Exercise
Reproduce only the lines of the material below that start at the line containing "Generate a Blender" and stop at the line containing "sc.camera = camo". Keep both end lines.

Entries supplied
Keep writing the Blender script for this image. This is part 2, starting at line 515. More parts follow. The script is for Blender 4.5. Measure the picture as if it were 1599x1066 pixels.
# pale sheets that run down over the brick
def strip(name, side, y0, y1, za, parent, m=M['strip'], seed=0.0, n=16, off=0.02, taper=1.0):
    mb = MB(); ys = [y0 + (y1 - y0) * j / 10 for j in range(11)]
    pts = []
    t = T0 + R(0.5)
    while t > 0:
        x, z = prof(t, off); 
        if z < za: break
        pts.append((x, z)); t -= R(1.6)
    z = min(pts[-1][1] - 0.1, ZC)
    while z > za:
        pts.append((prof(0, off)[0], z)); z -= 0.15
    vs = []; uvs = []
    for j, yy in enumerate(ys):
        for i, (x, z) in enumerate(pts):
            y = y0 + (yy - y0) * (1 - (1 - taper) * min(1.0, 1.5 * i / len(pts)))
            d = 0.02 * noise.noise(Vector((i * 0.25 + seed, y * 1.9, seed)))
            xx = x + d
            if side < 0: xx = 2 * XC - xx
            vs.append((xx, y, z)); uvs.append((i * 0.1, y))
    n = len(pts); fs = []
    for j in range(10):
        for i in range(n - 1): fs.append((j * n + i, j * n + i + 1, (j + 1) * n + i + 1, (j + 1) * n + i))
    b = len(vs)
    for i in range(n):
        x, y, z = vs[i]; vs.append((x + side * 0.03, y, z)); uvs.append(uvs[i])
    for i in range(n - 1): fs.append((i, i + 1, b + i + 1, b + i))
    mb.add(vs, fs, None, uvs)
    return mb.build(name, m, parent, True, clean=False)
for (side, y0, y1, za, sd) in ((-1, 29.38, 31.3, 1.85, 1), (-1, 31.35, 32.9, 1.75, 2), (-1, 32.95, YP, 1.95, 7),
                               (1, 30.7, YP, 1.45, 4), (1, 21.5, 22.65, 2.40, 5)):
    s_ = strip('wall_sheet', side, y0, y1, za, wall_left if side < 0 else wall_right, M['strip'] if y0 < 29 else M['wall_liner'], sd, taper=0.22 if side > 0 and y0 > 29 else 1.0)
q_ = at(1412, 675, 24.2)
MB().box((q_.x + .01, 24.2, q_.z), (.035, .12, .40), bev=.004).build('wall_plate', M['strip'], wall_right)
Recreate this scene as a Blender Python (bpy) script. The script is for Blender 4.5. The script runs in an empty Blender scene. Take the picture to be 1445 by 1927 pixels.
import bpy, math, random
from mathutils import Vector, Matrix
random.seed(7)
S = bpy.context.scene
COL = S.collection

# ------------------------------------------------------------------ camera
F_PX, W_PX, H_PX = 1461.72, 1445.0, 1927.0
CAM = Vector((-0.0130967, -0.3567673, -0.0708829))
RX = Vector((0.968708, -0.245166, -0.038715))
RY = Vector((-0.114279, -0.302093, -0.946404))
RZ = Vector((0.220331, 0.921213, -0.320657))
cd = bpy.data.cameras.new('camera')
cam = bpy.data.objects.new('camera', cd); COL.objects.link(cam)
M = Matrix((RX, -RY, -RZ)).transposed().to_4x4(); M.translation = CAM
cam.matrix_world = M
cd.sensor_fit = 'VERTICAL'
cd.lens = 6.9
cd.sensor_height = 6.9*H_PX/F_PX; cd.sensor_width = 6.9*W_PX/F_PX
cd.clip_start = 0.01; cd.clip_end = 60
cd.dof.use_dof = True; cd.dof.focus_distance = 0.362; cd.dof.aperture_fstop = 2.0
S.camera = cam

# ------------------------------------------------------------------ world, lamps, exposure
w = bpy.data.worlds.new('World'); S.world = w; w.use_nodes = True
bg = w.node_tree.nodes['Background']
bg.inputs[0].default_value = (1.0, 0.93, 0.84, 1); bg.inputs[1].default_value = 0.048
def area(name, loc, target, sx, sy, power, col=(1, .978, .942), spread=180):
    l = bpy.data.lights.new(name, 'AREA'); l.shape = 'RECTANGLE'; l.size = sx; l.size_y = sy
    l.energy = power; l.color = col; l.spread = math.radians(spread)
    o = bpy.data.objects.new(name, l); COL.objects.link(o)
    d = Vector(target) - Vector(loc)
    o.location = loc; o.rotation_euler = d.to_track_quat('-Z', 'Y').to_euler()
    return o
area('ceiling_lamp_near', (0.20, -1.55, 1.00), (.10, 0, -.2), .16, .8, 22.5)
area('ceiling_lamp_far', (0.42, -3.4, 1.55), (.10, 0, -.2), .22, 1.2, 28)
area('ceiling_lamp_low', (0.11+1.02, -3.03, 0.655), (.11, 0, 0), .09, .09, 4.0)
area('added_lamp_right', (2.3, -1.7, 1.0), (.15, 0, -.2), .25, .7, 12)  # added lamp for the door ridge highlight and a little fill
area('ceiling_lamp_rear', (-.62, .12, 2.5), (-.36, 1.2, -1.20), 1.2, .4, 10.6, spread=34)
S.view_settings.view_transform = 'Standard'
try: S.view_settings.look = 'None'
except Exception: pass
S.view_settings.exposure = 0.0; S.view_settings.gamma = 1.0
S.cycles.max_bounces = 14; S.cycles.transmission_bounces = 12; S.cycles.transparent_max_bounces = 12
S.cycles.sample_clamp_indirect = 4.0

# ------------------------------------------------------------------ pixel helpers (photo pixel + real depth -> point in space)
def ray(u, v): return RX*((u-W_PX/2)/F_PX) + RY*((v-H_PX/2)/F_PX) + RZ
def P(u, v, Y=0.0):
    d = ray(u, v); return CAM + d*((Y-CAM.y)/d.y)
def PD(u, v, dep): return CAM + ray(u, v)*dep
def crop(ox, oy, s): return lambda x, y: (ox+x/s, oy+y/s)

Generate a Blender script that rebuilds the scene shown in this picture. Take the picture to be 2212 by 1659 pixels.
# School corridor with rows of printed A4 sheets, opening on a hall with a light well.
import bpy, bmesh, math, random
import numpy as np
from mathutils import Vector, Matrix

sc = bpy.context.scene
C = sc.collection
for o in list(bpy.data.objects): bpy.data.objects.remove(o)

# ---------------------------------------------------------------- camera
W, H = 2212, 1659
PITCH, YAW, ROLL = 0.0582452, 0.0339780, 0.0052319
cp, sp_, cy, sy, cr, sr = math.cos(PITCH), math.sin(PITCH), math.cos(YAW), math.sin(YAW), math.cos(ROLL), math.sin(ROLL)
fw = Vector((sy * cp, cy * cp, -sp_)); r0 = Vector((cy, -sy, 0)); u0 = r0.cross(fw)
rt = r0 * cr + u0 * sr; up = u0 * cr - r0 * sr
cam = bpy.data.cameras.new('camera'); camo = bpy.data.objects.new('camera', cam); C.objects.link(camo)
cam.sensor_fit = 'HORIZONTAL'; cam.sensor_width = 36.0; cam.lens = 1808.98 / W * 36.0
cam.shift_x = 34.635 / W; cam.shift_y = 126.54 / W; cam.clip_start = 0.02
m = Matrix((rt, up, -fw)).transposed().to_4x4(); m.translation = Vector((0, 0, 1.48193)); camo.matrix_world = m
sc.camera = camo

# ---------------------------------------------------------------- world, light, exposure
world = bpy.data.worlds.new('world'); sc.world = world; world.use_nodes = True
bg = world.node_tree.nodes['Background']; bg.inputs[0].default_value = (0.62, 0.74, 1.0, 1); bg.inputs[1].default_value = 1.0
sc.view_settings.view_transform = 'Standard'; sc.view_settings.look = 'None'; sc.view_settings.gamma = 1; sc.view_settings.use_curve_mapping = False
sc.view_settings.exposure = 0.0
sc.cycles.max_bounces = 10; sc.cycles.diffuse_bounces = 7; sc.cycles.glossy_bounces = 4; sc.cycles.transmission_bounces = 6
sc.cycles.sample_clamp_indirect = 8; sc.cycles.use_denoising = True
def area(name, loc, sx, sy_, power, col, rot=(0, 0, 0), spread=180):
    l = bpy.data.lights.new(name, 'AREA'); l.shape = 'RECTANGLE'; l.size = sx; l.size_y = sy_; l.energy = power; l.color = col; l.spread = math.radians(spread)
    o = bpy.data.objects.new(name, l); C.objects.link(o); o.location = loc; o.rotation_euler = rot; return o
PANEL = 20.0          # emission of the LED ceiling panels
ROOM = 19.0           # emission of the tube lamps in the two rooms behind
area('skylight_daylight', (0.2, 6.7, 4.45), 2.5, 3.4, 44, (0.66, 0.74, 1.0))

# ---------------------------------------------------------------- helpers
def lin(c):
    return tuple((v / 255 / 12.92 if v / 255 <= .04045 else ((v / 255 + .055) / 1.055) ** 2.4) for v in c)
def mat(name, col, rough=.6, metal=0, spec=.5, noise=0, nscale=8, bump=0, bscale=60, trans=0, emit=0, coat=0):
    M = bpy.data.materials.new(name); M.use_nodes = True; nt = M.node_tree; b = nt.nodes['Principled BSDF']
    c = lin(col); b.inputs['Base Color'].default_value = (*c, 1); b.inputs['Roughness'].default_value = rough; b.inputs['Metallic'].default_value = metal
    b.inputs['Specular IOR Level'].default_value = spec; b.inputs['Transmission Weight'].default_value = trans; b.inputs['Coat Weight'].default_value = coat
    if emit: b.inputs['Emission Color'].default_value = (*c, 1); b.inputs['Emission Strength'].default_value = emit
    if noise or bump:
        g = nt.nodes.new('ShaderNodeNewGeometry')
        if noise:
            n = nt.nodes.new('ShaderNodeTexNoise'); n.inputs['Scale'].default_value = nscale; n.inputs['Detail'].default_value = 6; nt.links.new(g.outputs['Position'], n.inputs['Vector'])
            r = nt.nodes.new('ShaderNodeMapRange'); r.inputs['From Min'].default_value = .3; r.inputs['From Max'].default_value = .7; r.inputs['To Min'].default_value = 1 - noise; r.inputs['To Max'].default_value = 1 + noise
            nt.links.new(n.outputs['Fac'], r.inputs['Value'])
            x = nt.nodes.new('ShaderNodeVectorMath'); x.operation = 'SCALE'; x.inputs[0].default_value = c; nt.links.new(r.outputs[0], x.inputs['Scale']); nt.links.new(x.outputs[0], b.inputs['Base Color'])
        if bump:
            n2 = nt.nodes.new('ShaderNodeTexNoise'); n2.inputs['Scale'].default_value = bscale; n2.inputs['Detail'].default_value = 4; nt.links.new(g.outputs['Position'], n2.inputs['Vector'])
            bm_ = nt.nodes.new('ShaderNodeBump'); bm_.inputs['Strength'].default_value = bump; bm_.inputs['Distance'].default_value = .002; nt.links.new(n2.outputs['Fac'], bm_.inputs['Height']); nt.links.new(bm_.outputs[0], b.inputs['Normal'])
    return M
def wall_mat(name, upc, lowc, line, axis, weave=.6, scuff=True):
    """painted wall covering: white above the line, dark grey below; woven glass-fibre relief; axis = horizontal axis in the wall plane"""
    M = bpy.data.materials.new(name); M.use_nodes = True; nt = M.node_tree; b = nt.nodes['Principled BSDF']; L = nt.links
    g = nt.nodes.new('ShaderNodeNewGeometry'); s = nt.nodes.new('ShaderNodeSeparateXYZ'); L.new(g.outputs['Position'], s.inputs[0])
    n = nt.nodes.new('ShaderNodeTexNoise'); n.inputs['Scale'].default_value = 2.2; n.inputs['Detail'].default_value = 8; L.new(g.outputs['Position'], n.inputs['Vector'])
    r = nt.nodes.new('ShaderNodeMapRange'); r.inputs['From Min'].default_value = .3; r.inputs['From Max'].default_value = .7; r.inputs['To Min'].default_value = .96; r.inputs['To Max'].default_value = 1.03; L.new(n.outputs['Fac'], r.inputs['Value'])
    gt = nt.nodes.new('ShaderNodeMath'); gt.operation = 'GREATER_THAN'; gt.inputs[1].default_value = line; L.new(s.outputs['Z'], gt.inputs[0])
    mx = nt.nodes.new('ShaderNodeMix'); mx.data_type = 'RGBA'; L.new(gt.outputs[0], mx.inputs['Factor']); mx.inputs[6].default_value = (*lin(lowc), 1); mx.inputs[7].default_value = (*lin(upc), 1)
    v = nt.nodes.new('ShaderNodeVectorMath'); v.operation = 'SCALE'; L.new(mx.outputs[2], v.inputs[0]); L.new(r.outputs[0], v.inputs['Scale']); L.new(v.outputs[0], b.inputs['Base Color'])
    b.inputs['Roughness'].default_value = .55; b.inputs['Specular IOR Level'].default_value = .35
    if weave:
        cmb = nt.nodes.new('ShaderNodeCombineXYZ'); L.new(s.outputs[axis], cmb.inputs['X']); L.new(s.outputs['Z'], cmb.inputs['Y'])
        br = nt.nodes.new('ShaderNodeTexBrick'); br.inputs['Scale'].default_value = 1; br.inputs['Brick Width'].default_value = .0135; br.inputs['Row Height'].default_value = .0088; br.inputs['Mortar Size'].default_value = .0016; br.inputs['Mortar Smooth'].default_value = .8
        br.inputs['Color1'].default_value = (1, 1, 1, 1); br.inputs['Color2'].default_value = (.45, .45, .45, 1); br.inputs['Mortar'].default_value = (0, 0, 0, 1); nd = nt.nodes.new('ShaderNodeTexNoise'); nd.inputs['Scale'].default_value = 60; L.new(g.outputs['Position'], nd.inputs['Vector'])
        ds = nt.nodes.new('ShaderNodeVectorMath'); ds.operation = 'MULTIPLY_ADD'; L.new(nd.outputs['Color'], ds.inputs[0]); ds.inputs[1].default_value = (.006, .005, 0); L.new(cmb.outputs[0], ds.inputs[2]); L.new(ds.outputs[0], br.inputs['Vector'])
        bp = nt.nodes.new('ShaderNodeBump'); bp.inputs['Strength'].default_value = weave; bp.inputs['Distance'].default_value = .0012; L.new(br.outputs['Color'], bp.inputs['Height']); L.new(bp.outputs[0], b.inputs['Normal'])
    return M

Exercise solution
Generate a Blender script that rebuilds the scene shown in this picture. Take the picture to be 2212 by 1659 pixels.
# School corridor with rows of printed A4 sheets, opening on a hall with a light well.
import bpy, bmesh, math, random
import numpy as np
from mathutils import Vector, Matrix

sc = bpy.context.scene
C = sc.collection
for o in list(bpy.data.objects): bpy.data.objects.remove(o)

# ---------------------------------------------------------------- camera
W, H = 2212, 1659
PITCH, YAW, ROLL = 0.0582452, 0.0339780, 0.0052319
cp, sp_, cy, sy, cr, sr = math.cos(PITCH), math.sin(PITCH), math.cos(YAW), math.sin(YAW), math.cos(ROLL), math.sin(ROLL)
fw = Vector((sy * cp, cy * cp, -sp_)); r0 = Vector((cy, -sy, 0)); u0 = r0.cross(fw)
rt = r0 * cr + u0 * sr; up = u0 * cr - r0 * sr
cam = bpy.data.cameras.new('camera'); camo = bpy.data.objects.new('camera', cam); C.objects.link(camo)
cam.sensor_fit = 'HORIZONTAL'; cam.sensor_width = 36.0; cam.lens = 1808.98 / W * 36.0
cam.shift_x = 34.635 / W; cam.shift_y = 126.54 / W; cam.clip_start = 0.02
m = Matrix((rt, up, -fw)).transposed().to_4x4(); m.translation = Vector((0, 0, 1.48193)); camo.matrix_world = m
sc.camera = camo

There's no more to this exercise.